> **THE REQUEST**:
Of all the lines in the material, how many include the word "that"? Give only the number.

> **DATA**:
————

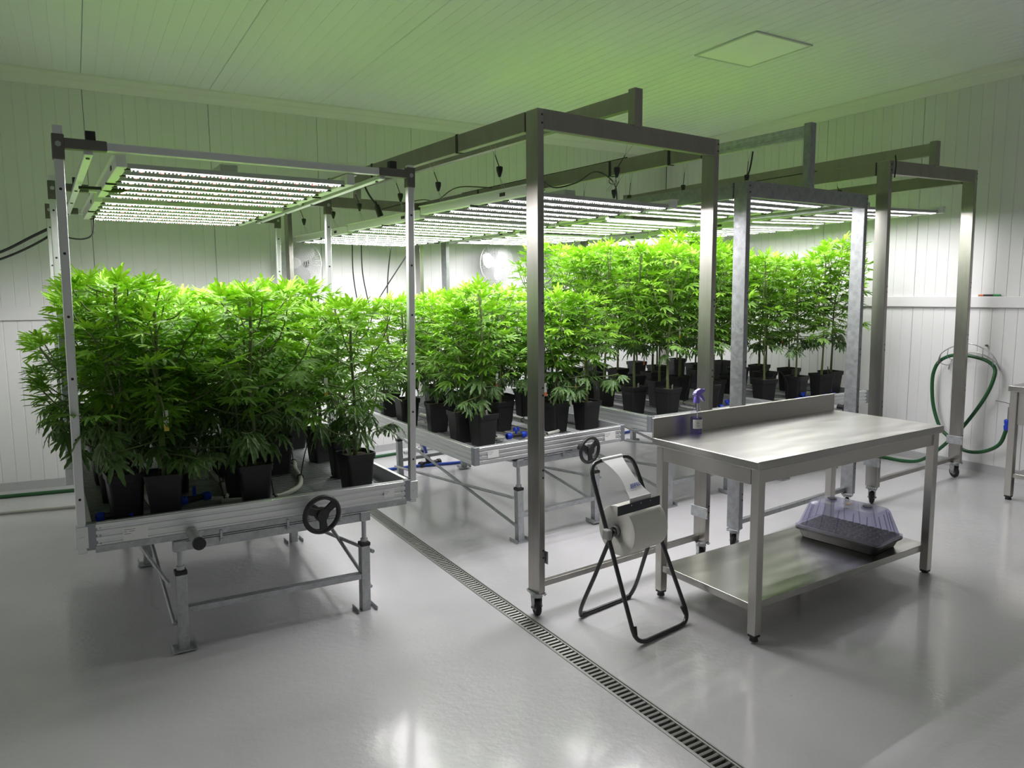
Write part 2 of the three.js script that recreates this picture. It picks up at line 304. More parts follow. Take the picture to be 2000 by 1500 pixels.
function makeBench(o) {                            // W wide, L long, T height of the rail top; legs at lx, trestles at tz
  const { W, L, T, lx, tz } = o, RH = 0.12, y0 = T - RH, b = o.thing, fx = o.x;
  const up = (x) => fl(fx + x) - fl(fx);
  part('front_rail', extr(ridge(RH, 0.022), W - 0.07).rotateY(-Math.PI / 2).translate(W / 2 - 0.035, y0, 0), M.alu, b);
  // extr runs +z with out = x; turned so that out faces +z
  part('back_rail', extr(ridge(RH, 0.022), W - 0.07).rotateY(Math.PI / 2).translate(-W / 2 + 0.035, y0, -L), M.alu, b);
  part('side_rail', extr(ridge(RH, 0.022).map(([a, c]) => [-a, c]).reverse(), L - 0.07).translate(-W / 2, y0, -L + 0.035), M.alu, b);
  part('side_rail', extr(ridge(RH, 0.022), L - 0.07).translate(W / 2, y0, -L + 0.035), M.alu, b);
  for (const [sx, z] of [[-1, 0], [1, 0], [-1, -L], [1, -L]]) {
    const f = z === 0 ? 1 : -1;
    const c = part('corner_bracket', [rbox(0.045, RH + 0.004, 0.024, sx * (W / 2 - 0.018), y0 + RH / 2, z - f * 0.008, 0.006, 2), rbox(0.024, RH + 0.004, 0.045, sx * (W / 2 - 0.008), y0 + RH / 2, z - f * 0.018, 0.006, 2)], M.aluDark, b);
    const riv = []; for (const k of [0.2, 0.5, 0.8]) riv.push(new THREE.SphereGeometry(0.004, 8, 6).translate(sx * (W / 2 - 0.052), y0 + RH * k, z + f * 0.004));
    part('rivet', riv, M.galv, b);
  }
  // tray floor: channels along the bench and wires across it
  const yf = T - 0.075, wires = [], n = Math.round(L / 0.036);
  for (let k = 1; k < n; k++) wires.push(new THREE.BoxGeometry(W - 0.05, 0.0035, 0.0035).translate(0, yf - 0.002, -k * L / n));
  const wg = part('wire_grid', wires, M.wire, b); wg.userData.kind = 'stuff';
  const nc = Math.round((W - 0.1) / 0.19);
  for (let k = 0; k <= nc; k++) part('support_channel', box(0.032, 0.022, L - 0.05, -W / 2 + 0.05 + k * (W - 0.1) / nc, yf - 0.016, -L / 2), M.galv, b);
  if (o.sheets) for (let k = 0; k < nc; k++) part('floor_sheet', rbox((W - 0.1) / nc - 0.03, 0.003, L - 0.08, -W / 2 + 0.05 + (k + 0.5) * (W - 0.1) / nc, yf - 0.009, -L / 2, 0.001), M.galv, b);
  for (const z of tz.slice(0, 3)) part('cross_channel', box(W - 0.06, 0.03, 0.04, 0, yf - 0.045, z), M.galv, b);
  // trestles
  const xb = o.hb ?? 0.53, lb = o.lb ?? 0.2;
  for (const z of tz) {
    for (const x of lx) {
      const g = up(x), leg = new THREE.Group(); leg.name = 'leg'; leg.position.set(x, g, z); b.add(leg);
      part('leg_tube', rbox(0.05, 0.375, 0.05, 0, 0.192, 0, 0.004, 2), M.galv, leg);
      part('foot_plate', [rbox(0.11, 0.005, 0.10, 0, 0.0045, 0, 0.001), rbox(0.006, 0.03, 0.10, 0.053, 0.016, 0, 0.002), rbox(0.006, 0.03, 0.10, -0.053, 0.016, 0, 0.002)], M.galv, leg);
      part('collar', rbox(0.056, 0.022, 0.056, 0, 0.385, 0, 0.006, 2), M.black, leg);
      part('spindle', [rod([0, 0.38, 0], [0, xb - g + 0.03, 0], 0.0125, 12), new THREE.CylinderGeometry(0.020, 0.020, 0.018, 6).translate(0, 0.407, 0), rbox(0.055, 0.05, 0.06, 0, xb - g + 0.005, 0, 0.003)], M.galv, leg);
    }
    part('lower_crossbar', bar([lx[0] + 0.025, lb + up(lx[0]) * 0.5, z], [lx[1] - 0.025, lb + up(lx[1]) * 0.5, z], 0.03, 0.045), M.galv, b);
    part('upper_crossbar', [rbox(lx[1] - lx[0] + 0.06, 0.045, 0.035, (lx[0] + lx[1]) / 2, xb, z, 0.003), rbox(lx[1] - lx[0] + 0.04, 0.006, 0.05, (lx[0] + lx[1]) / 2, xb + 0.03, z, 0.002)], M.galv, b);
    for (const k of [0.2, 0.55, 0.85]) part('clip', [rbox(0.012, 0.05, 0.012, lx[0] + k * (lx[1] - lx[0]), xb + 0.03, z + 0.025, 0.002), rbox(0.016, 0.014, 0.016, lx[0] + k * (lx[1] - lx[0]), xb + 0.006, z + 0.027, 0.002)], M.galv, b);
  }
  for (let k = 0; k + 1 < tz.length; k++) for (const x of lx) {
    const g = up(x), s = x === lx[0] ? -0.036 : 0.036;
    part('brace', rod([x + s, 0.13 + g, tz[k]], [x + s, 0.45, tz[k + 1]], 0.011, 8), M.galv, b);
    part('brace', rod([x + s * 1.4, 0.33 + g, tz[k]], [x + s * 1.4, 0.14 + g, tz[k + 1]], 0.011, 8), M.galv, b);
  }
  // rolling pipes lengthwise under the tray
  o.pipes.forEach((x, i) => { const st = i ? 0.05 : o.stick ?? -0.06;
    part('roller_pipe', new THREE.CylinderGeometry(0.026, 0.026, L - 0.1, 24).rotateX(Math.PI / 2).translate(x, xb + 0.062, -L / 2 + 0.05 + st), M.galv, b);
    if (!i) part('pipe_cap', new THREE.CylinderGeometry(0.029, 0.029, 0.02, 24).rotateX(Math.PI / 2).translate(x, xb + 0.062, 0.008 + st), M.black, b);
  });
  if (o.wheel) handWheel(b, o.wheel[0], o.wheel[1], o.wheel[2], o.wheel[3] ?? 0.088, o.wheel[4] ?? 0);
  return b;
}
const BEN = {
  A: { x: 0.757, z: -3.735, W: 1.585, L: 2.78, T: 0.695, turn: 2.2 * R, tilt: -0.016, lx: [-0.415, 0.515], tz: [-0.01, -1.36, -2.70], pipes: [-0.36, 0.22], stick: 0.19, wheel: [0.225, 0.625, 0.17, 0.09, 0.1], hb: 0.525, sheets: true, labels: [[-0.60, 0.64, 0.005, 0.105, 0.062], [0.66, 0.65, 0.005, 0.06, 0.04]] },
  B: { x: 2.832, z: -4.185, W: 1.28, L: 2.42, T: 0.742, turn: 1.5 * R, tilt: 0.02, lx: [-0.24, 0.44], tz: [-0.10, -2.18], pipes: [-0.3, 0.22], wheel: [0.22, 0.63, 0.12, 0.088, 0.12], hb: 0.56, lb: 0.19, labels: [[-0.50, 0.70, 0.005, 0.085, 0.05], [0.50, 0.69, 0.005, 0.10, 0.06]] },
  C: { x: 4.33, z: -4.16, W: 1.30, L: 2.42, T: 0.768, turn: 0, tilt: 0.006, lx: [-0.345, 0.32], tz: [-0.12, -2.18], pipes: [-0.3, 0.2], wheel: null, hb: 0.58, lb: 0.19, labels: [] },
  D: { x: 5.66, z: -4.12, W: 1.28, L: 2.42, T: 0.742, turn: 0, tilt: 0.006, lx: [-0.33, 0.34], tz: [-0.16, -2.2], pipes: [-0.3, 0.13], wheel: [0.13, 0.635, 0.16, 0.088, 0.1], hb: 0.56, lb: 0.19, labels: [] },
};
const benchLabel = { A: 'leftmost rolling grow bench with a perforated tray and lamp posts bolted to its rails', B: 'grow bench right of the floor drain, behind the paper roll stand', C: 'grow bench behind the steel work table, its front mostly hidden', D: 'rightmost grow bench, nearest the wall with the green hose' };
for (const k of 'ABCD') {
  const o = BEN[k]; o.thing = thing('grow_bench', benchLabel[k], 'grow bench', [o.x, fl(o.x), o.z], o.turn, undefined, o.tilt);
  makeBench(o); o.thing.updateMatrixWorld(true);
  o.labels.forEach(([x, y, z, w, h], i) => sticker(o.thing, x, y - 0.015, z + 0.001, w, h, i * 3 + k.charCodeAt(0)));
}
const onBench = (k, x, z) => { const v = V(x, BEN[k].T - 0.073, z).applyMatrix4(BEN[k].thing.matrixWorld); return v; };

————

> **FINAL RESULT**:
2